President Bush agreed to meet privately with the independent commission investigating the Sept. 11, 2001, terrorist attacks, but has ruled out offering any testimony in a public setting, according to a White House statement released last night.

In addition, the commission's executive director said that Vice President Cheney, former president Bill Clinton and former vice president Al Gore have tentatively agreed to provide similar private testimony to the panel. None has committed to testify publicly.

Commission officials and historians said Bush's decision appears to be unprecedented, allowing an outside, nonprosecutorial panel to question a sitting president about some of the most sensitive national security issues of his administration. During the investigation into the 1963 assassination of President John F. Kennedy, for example, then-President Lyndon B. Johnson submitted a three-page statement to the Warren Commission but was not subjected to questioning.

"Outside of a legal investigation, I cannot recall any sitting president meeting with an investigative body of this kind," said Philip D. Zelikow, the commission's executive director, who is a history professor at the University of Virginia. "It is highly unusual."

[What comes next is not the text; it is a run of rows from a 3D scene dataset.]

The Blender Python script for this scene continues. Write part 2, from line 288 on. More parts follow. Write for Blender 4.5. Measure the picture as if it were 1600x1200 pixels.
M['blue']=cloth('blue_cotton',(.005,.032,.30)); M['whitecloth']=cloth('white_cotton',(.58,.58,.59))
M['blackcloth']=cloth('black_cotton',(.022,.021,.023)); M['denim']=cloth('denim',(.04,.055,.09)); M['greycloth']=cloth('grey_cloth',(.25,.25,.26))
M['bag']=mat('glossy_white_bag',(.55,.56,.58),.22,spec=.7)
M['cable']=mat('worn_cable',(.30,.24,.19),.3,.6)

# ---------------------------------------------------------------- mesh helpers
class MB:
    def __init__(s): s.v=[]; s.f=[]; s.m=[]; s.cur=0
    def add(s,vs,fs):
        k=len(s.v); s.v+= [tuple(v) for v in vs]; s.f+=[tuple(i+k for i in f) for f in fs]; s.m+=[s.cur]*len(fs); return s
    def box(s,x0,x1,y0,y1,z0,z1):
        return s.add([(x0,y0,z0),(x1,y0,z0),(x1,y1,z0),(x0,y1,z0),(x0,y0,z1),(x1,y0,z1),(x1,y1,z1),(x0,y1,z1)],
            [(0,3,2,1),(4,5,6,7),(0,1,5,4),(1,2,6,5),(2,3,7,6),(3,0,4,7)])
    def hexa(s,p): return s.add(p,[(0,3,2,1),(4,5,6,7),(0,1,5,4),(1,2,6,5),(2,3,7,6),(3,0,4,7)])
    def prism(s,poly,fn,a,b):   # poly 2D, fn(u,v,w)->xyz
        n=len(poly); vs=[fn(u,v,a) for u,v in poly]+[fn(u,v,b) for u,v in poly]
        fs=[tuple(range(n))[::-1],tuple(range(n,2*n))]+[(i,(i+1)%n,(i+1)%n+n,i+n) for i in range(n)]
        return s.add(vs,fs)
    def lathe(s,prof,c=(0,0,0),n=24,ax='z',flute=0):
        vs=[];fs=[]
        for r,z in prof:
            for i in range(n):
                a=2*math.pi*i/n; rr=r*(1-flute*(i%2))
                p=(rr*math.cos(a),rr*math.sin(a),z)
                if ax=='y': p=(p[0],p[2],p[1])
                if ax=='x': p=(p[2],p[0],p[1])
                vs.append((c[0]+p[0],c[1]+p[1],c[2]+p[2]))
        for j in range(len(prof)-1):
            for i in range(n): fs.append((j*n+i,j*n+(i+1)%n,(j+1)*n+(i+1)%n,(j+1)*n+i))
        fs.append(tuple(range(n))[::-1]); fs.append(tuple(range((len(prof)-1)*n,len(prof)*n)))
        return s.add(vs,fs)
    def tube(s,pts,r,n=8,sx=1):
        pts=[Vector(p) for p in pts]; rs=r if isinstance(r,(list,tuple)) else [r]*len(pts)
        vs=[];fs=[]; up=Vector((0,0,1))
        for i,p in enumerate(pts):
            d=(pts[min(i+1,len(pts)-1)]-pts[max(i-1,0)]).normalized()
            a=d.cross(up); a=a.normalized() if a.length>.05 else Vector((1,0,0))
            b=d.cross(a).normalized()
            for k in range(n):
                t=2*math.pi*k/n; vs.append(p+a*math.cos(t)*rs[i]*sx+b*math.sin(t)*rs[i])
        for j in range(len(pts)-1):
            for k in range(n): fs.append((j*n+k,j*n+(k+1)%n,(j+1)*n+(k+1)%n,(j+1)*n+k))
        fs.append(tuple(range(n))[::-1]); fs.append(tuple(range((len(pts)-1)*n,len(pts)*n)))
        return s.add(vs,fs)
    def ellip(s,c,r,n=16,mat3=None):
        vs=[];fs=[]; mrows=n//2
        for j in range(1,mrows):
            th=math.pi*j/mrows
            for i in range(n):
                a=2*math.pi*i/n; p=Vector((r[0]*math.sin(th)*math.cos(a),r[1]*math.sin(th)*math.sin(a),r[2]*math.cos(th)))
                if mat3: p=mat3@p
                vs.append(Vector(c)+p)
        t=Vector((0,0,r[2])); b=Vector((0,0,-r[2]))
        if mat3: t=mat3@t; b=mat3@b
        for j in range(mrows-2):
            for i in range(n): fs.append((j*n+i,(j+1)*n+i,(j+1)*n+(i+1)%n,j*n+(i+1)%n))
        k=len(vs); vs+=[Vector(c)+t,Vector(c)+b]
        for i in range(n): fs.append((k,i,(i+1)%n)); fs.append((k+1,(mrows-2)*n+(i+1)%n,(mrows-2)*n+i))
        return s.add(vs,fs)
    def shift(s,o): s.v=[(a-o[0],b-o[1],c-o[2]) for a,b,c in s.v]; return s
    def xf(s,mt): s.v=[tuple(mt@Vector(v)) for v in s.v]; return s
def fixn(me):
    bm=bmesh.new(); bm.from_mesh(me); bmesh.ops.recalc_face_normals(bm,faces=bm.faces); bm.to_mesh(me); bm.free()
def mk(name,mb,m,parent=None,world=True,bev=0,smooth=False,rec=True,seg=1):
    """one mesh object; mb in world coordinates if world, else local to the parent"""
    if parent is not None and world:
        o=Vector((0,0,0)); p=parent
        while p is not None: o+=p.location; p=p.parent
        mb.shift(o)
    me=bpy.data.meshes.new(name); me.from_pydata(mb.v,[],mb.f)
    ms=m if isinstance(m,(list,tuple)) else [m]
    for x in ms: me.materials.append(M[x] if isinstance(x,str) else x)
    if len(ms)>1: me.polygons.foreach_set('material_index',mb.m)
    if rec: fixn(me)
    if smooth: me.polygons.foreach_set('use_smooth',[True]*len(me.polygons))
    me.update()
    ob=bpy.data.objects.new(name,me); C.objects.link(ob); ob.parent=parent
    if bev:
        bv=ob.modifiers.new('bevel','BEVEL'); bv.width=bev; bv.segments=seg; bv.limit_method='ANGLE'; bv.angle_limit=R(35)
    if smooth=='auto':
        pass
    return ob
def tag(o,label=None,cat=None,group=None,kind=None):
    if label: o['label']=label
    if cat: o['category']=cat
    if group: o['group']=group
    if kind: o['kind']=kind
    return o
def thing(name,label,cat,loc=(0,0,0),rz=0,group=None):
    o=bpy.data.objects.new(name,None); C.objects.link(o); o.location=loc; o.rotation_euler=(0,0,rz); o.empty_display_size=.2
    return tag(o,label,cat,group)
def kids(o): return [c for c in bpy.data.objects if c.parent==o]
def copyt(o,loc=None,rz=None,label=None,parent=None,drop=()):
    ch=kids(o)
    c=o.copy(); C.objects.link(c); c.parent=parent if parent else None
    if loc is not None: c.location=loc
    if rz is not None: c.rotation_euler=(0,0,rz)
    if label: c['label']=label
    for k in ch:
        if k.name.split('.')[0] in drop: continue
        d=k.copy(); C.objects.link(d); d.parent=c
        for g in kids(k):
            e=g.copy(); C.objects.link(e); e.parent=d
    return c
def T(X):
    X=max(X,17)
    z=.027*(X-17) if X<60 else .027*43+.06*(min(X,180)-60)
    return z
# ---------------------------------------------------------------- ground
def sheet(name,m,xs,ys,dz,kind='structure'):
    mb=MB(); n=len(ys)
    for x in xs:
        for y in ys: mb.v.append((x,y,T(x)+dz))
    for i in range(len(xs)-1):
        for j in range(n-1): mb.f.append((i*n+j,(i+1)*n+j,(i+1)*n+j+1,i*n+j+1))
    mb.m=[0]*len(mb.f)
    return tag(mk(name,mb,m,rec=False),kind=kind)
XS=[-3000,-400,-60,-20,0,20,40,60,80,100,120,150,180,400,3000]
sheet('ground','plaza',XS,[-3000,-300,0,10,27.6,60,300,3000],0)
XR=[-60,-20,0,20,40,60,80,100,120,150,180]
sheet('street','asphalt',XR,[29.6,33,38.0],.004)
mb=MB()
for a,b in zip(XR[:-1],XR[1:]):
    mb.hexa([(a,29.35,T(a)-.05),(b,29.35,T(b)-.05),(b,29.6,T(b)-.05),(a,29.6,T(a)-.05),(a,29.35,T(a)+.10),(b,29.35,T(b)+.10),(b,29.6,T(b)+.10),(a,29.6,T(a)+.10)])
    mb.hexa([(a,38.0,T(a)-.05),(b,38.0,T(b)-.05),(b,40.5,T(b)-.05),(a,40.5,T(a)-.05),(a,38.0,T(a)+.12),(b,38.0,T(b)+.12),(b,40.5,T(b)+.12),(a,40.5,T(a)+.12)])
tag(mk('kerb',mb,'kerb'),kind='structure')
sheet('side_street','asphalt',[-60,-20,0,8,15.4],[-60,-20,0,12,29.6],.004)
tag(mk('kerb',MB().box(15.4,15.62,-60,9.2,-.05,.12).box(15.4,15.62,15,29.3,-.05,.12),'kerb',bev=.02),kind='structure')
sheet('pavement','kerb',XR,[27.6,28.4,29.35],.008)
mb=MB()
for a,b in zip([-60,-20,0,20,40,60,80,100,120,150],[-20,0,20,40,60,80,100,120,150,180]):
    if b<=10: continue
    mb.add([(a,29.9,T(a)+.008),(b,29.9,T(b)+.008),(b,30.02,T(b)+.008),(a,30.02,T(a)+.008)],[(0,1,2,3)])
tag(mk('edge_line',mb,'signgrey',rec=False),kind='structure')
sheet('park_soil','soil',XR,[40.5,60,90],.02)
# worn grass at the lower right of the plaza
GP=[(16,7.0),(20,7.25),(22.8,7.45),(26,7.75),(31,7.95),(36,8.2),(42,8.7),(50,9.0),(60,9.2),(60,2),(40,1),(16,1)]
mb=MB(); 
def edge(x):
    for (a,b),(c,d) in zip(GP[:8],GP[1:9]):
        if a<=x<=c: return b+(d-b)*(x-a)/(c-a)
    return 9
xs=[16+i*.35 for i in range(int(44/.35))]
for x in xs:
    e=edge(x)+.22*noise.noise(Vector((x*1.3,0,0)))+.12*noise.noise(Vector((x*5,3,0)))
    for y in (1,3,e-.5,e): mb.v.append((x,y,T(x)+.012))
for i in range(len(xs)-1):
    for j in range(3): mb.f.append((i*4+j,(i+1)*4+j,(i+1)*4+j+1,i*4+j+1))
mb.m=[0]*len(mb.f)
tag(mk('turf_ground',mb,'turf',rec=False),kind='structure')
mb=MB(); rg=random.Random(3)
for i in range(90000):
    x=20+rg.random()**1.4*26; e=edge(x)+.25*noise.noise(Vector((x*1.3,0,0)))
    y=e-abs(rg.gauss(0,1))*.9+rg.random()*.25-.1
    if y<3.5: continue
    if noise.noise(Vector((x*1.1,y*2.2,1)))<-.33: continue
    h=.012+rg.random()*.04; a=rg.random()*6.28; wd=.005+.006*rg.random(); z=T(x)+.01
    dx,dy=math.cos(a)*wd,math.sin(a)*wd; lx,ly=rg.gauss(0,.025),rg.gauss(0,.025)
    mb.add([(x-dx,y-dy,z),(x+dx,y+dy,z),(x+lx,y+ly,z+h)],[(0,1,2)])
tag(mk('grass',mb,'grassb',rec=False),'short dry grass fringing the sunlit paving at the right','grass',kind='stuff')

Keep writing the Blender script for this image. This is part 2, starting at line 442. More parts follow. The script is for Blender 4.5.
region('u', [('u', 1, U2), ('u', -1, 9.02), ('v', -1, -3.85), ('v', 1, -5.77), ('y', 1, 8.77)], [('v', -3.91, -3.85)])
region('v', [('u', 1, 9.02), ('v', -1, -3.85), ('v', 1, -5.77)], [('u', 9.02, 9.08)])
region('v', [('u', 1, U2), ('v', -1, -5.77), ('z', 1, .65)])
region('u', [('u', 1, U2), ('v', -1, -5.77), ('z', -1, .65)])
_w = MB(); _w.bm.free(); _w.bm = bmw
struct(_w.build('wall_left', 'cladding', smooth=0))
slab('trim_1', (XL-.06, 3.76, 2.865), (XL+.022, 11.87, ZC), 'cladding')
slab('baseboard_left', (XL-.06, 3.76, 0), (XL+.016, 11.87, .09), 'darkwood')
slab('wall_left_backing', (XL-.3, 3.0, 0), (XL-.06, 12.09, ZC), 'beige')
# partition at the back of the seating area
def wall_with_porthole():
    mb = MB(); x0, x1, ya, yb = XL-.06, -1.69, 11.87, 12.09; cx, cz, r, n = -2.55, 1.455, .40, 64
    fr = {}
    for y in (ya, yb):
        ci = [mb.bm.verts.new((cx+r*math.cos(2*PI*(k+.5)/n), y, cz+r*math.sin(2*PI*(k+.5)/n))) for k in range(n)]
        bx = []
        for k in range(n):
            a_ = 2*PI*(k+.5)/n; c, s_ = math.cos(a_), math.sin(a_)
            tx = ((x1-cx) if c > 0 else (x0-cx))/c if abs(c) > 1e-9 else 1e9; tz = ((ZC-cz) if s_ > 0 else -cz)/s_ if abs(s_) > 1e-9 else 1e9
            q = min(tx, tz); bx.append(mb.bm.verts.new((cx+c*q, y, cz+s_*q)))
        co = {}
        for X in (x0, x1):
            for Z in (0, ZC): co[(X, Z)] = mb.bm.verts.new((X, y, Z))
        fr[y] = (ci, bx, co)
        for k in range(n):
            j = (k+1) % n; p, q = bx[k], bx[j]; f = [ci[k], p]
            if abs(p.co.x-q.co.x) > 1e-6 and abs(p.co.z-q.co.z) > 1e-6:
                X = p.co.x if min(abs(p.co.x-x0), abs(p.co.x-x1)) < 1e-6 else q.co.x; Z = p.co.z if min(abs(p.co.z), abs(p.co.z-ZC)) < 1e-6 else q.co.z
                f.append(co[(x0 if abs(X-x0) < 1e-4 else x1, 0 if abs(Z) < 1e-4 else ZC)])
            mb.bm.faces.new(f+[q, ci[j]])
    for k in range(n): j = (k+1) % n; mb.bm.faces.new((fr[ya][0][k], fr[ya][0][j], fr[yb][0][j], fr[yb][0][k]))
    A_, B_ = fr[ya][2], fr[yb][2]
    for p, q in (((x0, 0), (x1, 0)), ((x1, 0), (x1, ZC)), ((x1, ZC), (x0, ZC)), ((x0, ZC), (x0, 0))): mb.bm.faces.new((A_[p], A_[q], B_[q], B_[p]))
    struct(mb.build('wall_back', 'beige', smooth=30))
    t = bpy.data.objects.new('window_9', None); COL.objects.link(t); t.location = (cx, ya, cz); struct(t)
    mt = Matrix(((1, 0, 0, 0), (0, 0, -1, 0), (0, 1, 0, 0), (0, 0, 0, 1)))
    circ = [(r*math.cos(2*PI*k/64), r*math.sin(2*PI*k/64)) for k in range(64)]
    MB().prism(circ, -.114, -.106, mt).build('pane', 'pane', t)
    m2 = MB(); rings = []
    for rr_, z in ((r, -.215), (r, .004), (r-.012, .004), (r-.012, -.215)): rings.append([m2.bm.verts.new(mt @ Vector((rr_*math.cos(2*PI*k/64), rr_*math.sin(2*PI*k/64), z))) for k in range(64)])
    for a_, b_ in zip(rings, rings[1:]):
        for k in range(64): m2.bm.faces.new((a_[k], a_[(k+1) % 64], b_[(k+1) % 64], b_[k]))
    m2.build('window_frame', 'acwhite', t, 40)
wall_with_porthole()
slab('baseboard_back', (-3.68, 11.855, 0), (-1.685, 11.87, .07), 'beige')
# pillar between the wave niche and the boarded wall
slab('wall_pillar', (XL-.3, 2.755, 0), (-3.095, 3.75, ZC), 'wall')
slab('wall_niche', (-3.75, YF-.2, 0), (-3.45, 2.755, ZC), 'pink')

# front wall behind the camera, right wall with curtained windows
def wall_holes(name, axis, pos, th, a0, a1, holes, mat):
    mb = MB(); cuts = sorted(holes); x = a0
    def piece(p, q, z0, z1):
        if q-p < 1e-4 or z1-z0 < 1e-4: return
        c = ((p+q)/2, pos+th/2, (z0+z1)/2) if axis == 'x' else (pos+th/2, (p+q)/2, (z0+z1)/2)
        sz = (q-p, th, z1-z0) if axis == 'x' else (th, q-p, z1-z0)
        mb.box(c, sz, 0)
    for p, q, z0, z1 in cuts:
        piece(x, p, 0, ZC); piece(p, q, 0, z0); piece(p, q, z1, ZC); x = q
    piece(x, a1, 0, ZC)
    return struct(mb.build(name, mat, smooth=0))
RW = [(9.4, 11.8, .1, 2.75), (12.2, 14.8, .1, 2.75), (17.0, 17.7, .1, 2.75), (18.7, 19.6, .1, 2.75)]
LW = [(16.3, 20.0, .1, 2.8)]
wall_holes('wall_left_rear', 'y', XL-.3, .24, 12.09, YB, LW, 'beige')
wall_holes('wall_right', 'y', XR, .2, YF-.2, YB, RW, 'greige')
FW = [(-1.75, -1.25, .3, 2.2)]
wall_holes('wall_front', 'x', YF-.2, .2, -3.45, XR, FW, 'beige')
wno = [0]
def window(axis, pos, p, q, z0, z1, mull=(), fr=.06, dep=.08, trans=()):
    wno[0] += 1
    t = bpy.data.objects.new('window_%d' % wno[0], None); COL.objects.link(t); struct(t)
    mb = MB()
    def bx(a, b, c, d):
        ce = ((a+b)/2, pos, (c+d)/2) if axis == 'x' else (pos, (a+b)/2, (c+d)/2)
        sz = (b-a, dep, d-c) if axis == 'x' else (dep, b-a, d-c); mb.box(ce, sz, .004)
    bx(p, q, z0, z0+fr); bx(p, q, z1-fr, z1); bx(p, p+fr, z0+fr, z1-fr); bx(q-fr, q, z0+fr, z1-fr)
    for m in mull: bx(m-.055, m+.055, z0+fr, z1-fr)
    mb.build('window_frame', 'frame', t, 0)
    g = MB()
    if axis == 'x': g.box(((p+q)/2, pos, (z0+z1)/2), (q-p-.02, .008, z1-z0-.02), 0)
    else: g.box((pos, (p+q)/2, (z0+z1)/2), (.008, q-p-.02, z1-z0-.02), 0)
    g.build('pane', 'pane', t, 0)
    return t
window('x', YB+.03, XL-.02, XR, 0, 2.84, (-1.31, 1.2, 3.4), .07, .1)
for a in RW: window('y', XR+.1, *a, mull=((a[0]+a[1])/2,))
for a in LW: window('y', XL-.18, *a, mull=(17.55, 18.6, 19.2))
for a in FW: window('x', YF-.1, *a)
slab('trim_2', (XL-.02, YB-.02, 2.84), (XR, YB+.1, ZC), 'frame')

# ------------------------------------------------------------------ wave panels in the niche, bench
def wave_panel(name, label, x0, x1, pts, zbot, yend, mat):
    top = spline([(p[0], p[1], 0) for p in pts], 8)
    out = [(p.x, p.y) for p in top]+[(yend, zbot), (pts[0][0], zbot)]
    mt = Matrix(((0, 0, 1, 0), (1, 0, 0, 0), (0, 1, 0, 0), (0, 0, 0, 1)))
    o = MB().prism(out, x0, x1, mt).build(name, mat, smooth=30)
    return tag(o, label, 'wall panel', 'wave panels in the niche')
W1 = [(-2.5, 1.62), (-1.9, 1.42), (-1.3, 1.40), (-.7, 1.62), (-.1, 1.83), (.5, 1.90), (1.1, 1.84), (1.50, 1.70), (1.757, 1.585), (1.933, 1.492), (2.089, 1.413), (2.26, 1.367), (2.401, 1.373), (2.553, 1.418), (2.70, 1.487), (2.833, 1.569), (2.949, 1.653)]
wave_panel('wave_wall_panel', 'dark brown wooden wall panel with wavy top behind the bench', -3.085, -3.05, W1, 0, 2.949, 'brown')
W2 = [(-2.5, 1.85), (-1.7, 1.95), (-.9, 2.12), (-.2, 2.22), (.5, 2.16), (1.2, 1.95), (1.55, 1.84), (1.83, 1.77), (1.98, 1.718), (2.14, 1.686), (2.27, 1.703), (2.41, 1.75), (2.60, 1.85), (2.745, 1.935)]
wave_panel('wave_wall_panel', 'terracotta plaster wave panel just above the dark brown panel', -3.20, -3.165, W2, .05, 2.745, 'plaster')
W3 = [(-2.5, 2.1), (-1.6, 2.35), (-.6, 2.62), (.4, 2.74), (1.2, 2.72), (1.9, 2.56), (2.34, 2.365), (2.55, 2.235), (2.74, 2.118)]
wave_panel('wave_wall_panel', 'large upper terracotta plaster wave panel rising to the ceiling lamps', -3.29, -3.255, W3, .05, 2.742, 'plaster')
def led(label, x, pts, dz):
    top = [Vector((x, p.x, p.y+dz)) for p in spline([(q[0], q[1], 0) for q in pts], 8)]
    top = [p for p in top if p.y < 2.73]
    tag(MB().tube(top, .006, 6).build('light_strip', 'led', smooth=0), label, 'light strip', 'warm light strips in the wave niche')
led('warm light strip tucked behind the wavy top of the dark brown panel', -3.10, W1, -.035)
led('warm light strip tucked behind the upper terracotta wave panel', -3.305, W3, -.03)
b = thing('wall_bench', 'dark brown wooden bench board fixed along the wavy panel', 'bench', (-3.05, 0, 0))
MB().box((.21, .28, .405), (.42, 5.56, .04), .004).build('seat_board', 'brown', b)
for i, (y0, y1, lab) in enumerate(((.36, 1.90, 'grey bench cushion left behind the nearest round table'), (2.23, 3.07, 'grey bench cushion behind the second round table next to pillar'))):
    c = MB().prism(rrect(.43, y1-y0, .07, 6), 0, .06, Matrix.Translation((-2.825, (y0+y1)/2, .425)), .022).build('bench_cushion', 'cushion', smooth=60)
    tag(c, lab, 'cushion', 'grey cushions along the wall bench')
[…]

Among the issues likely to be pursued during interviews with Bush and the others are whether either the Bush or Clinton administration had specific clues that could have provided a warning of the Sept. 11 plot and whether the government was sufficiently focused on the threat posed by al Qaeda and its leader, Osama bin Laden, commission sources said. The questioning is also certain to include discussions of intelligence reports known as the President's Daily Brief, including one from Aug. 6, 2001, that discussed the possibility of hijackings by al Qaeda, sources said.